→ **YOUR GOAL**: Leaving out the pictures, retype the lines from the beginning of the listing through the line containing "qs], [mm], smooth=True)))".

>> Begin MATERIAL PROVIDED

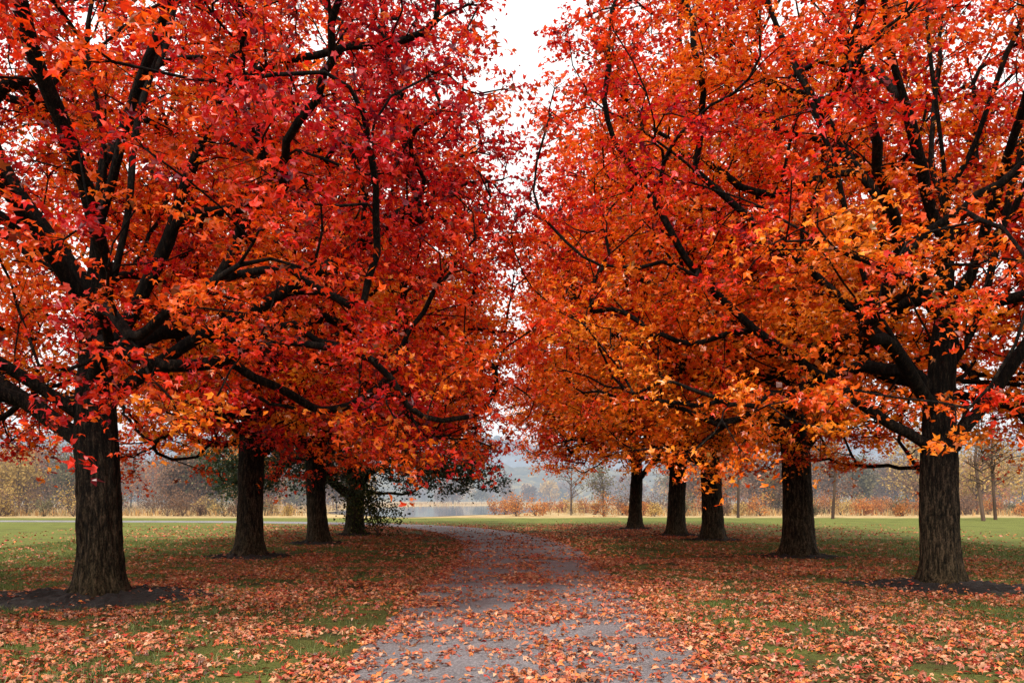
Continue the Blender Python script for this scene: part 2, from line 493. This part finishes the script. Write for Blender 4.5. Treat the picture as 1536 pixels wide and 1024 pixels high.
for bx, by, br in beds:
    vs = [(bx, by, 0.13)]; A = 72; Rn = 18
    for r in range(1, Rn + 1):
        for a_ in range(A):
            th = 2 * math.pi * a_ / A; f = r / Rn
            rr = br * f * (1 + 0.35 * noise.noise(Vector((math.cos(th) * 1.6 + bx, math.sin(th) * 1.6, 0))) + .25 * noise.noise(Vector((math.cos(th) * 7 + bx, math.sin(th) * 7, 0))))
            x = bx + rr * math.cos(th); y = by + rr * math.sin(th)
            z = 0.0 + 0.12 * (1 - f) ** 1.2 + (0.09 * (noise.noise(Vector((x * 8, y * 8, 1))) + 0.12) if r < Rn else -0.02)
            vs.append((x, y, z))
    tris = np.array([[0, 1 + a_, 1 + (a_ + 1) % A] for a_ in range(A)])
    qs = np.array([[1 + r * A + a_, 1 + (r + 1) * A + a_, 1 + (r + 1) * A + (a_ + 1) % A, 1 + r * A + (a_ + 1) % A] for r in range(Rn - 1) for a_ in range(A)])
    link(bpy.data.objects.new('mulch_bed', np_mesh('mulch_bed', vs, [tris, qs], [mm], smooth=True)))

# ------------------------------------------------------------------ ground leaves
def path_offset(x, y):
    cx = np.interp(y, cl[:, 1], cl[:, 0])
    return x - cx
def litter_density(x, y):
    dx = path_offset(x, y); ad = np.abs(dx)
    onp = ad < 1.8
    d = 0.24 + 0.66 * np.exp(-((np.abs(x) - 5.5) / 3.4) ** 2)
    track = 0.21 + 0.42 * np.exp(-((dx - 0.1) / 0.42) ** 2) + 0.9 * np.exp(-((ad - 1.85) / 0.36) ** 2)
    track = track * np.clip(1 - (y - 22) / 20, 0.10, 1)
    edge = 1.1 * np.exp(-((ad - 1.9) / 0.7) ** 2)
    d = np.where(onp, track, np.maximum(d, edge))
    d = d * np.where(y < 11, 0.85, 1)
    d = d * np.where(np.abs(x) > 9.5, np.exp(-((np.abs(x) - 9.5) / 6) ** 2), 1) + 0.04
    d = d * np.where(y > 44, np.exp(-((y - 44) / 5.0) ** 2), 1)
    return d
def litter(n_try, x0, x1, y0, y1, lobed, size, seed):
    rg = np.random.default_rng(seed)
    x = rg.uniform(x0, x1, n_try); y = rg.uniform(y0, y1, n_try)
    nn = np.array([noise.noise(Vector((a * .9, b * .9, 3.3))) + 0.9 * noise.noise(Vector((a * 3.1, b * 3.1, 7.3))) for a, b in zip(x, y)])
    keep = rg.uniform(size=n_try) < litter_density(x, y) * np.clip(0.75 + 1.7 * nn, 0.05, 2)
    for bx, by, br in beds:
        dd = np.hypot(x - bx, y - by)
        keep &= ~((dd < br * 1.1) & (rg.uniform(size=n_try) < np.clip(1.2 - .8 * (dd / br) ** 2, 0, .9))) & (dd > 0.5)
    x = x[keep]; y = y[keep]; n = len(x)
    dx = np.abs(path_offset(x, y))
    z = np.where(dx < 1.75, 0.004 + 0.035 * (1 - (dx / 1.75) ** 2), 0.0) + rg.uniform(0.010, 0.040, n)
    for bx, by, br in beds:
        dd = np.hypot(x - bx, y - by)
        z += 0.12 * np.clip(1 - dd / br, 0, 1)
    pos = np.stack([x, y, z], 1)
    nor = rg.normal(size=(n, 3)) * 0.38 + np.array([0, 0, 1.0])
    sz = size * rg.uniform(0.5, 1.35, n)
    V, F, kf = place_leaves(pos, nor, sz, rg, lobed)
    pal = np.array([(.52, .16, .075), (.60, .26, .13), (.54, .11, .04), (.64, .19, .04), (.32, .08, .04), (.17, .07, .04), (.46, .04, .022), (.64, .34, .19)])
    pr = np.array([.22, .16, .17, .13, .13, .09, .07, .05])
    col = pal[rg.choice(len(pal), n, p=pr / pr.sum())] * rg.uniform(0.5, 1.05, n)[:, None]
    return V, F, np.repeat(col, kf, 0)
V1, F1, C1 = litter(210000, -14, 14, 4.5, 22, True, 0.078, 1)
V2, F2, C2 = litter(210000, -22, 22, 22, 60, False, 0.110, 2)
e = bpy.data.objects.new('fallen_leaves', None); link(e)
link(bpy.data.objects.new('near_leaves', np_mesh('near_leaves', V1, [F1], [M_LITTER], C1)), e)
link(bpy.data.objects.new('far_leaves', np_mesh('far_leaves', V2, [F2], [M_LITTER], C2)), e)

# ------------------------------------------------------------------ grass blades
def blades(n, x0, x1, y0, y1, h, w, seed, pal, mask=None, power=1.0, upright=.35):
    rg = np.random.default_rng(seed)
    x = rg.uniform(x0, x1, n); y = y0 + (y1 - y0) * rg.uniform(0, 1, n) ** power
    if mask is not None:
        k_ = mask(x, y, rg); x = x[k_]; y = y[k_]; n = len(x)
    th = rg.uniform(0, 6.28, n); hh = h * rg.uniform(0.4, 1.2, n)
    b = np.stack([x, y, np.zeros(n)], 1)
    s = np.stack([np.cos(th), np.sin(th), np.zeros(n)], 1) * w
    lean = rg.normal(size=(n, 3)) * upright * hh[:, None]; lean[:, 2] = 0
    mid = b + lean * .3 + np.stack([np.zeros(n), np.zeros(n), hh * .6], 1)
    tip = b + lean + np.stack([np.zeros(n), np.zeros(n), hh], 1)
    V = np.stack([b - s, b + s, mid + s * .7, mid - s * .7, tip], 1).reshape(-1, 3)
    o = (np.arange(n) * 5)[:, None]
    Q = o + np.array([[0, 1, 2, 3]]); Tt = o + np.array([[3, 2, 4]])
    c = np.array(pal)[rg.integers(0, len(pal), n)] * rg.uniform(.7, 1.2, n)[:, None]
    return V, Q, Tt, np.concatenate([c, c])
def gmask(x, y, rg):
    nn = np.array([noise.noise(Vector((a * .5 + 9, b * .5, 0.3))) + .5 * noise.noise(Vector((a * 1.9 + 9, b * 1.9, 0.3))) for a, b in zip(x, y)])
    k_ = (np.abs(path_offset(x, y)) > 1.85) & (rg.uniform(size=len(x)) < np.clip(0.65 + 1.6 * nn + 0.08 * (np.abs(x) - 6), 0.05, 1))
    for bx, by, br in beds: k_ &= np.hypot(x - bx, y - by) > br * 0.9
    return k_
GP = [(.07, .115, .02), (.11, .155, .03), (.05, .09, .02), (.18, .17, .055)]
V, Q, Tt, c = blades(380000, -16, 16, 5.5, 32, 0.07, 0.004, 5, GP, gmask, 1.4, .6)
link(bpy.data.objects.new('grass', np_mesh('grass', V, [Q, Tt], [M_GRASSB], c)))

def in_pond(x, y):
    return (((x + 8.5) / 13) ** 2 + ((y - 110) / 42) ** 2 < 1) | (((x + 42) / 25) ** 2 + ((y - 90) / 6) ** 2 < 1)
def rmask(x, y, rg):
    nn = np.array([noise.noise(Vector((a * .12, b * .12, 0.3))) for a, b in zip(x, y)])
    return (rg.uniform(size=len(x)) < np.clip(0.5 + 1.6 * nn, 0.05, 1)) & ~in_pond(x, y) & ~((np.abs(x + 7) < 9) & (y < 90) & (rg.uniform(size=len(x)) < .97))
RP = [(.48, .32, .15), (.55, .40, .20), (.40, .23, .09), (.35, .26, .12), (.50, .28, .10)]
V, Q, Tt, c = blades(60000, -110, 110, 72, 210, 0.65, 0.04, 8, RP, rmask, 1.6, .25)
link(bpy.data.objects.new('reeds', np_mesh('reeds', V, [Q, Tt], [M_FAR], c)))

wm, nt, out = new_mat('water')
p = N(nt, 'ShaderNodeBsdfPrincipled'); p.inputs['Base Color'].default_value = (.10, .12, .13, 1)
p.inputs['Roughness'].default_value = 0.05; p.inputs['IOR'].default_value = 1.33
g = N(nt, 'ShaderNodeNewGeometry')
bp = N(nt, 'ShaderNodeBump'); bp.inputs['Strength'].default_value = .25
nt.links.new(noise_tex(nt, 2, 3, g.outputs['Position']), bp.inputs['Height']); nt.links.new(bp.outputs[0], p.inputs['Normal'])
nt.links.new(p.outputs[0], out.inputs[0])
def pond(cx, cy, rx, ry, nm='pond'):
    A = 90; vs = [(cx, cy, .02)]
    for a_ in range(A):
        th = 2 * math.pi * a_ / A
        f = 1 + .16 * noise.noise(Vector((math.cos(th) * 2 + cx, math.sin(th) * 2, 1)))
        vs.append((cx + rx * f * math.cos(th), cy + ry * f * math.sin(th), .02))
    link(bpy.data.objects.new(nm, np_mesh(nm, vs, [np.array([[0, 1 + q, 1 + (q + 1) % A] for q in range(A)])], [wm])))
pond(-8.5, 110, 12.5, 41)
pond(-42, 90, 24, 5)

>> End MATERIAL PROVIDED

→ **WRITTEN SOLUTION**:
Continue the Blender Python script for this scene: part 2, from line 493. This part finishes the script. Write for Blender 4.5. Treat the picture as 1536 pixels wide and 1024 pixels high.
for bx, by, br in beds:
    vs = [(bx, by, 0.13)]; A = 72; Rn = 18
    for r in range(1, Rn + 1):
        for a_ in range(A):
            th = 2 * math.pi * a_ / A; f = r / Rn
            rr = br * f * (1 + 0.35 * noise.noise(Vector((math.cos(th) * 1.6 + bx, math.sin(th) * 1.6, 0))) + .25 * noise.noise(Vector((math.cos(th) * 7 + bx, math.sin(th) * 7, 0))))
            x = bx + rr * math.cos(th); y = by + rr * math.sin(th)
            z = 0.0 + 0.12 * (1 - f) ** 1.2 + (0.09 * (noise.noise(Vector((x * 8, y * 8, 1))) + 0.12) if r < Rn else -0.02)
            vs.append((x, y, z))
    tris = np.array([[0, 1 + a_, 1 + (a_ + 1) % A] for a_ in range(A)])
    qs = np.array([[1 + r * A + a_, 1 + (r + 1) * A + a_, 1 + (r + 1) * A + (a_ + 1) % A, 1 + r * A + (a_ + 1) % A] for r in range(Rn - 1) for a_ in range(A)])
    link(bpy.data.objects.new('mulch_bed', np_mesh('mulch_bed', vs, [tris, qs], [mm], smooth=True)))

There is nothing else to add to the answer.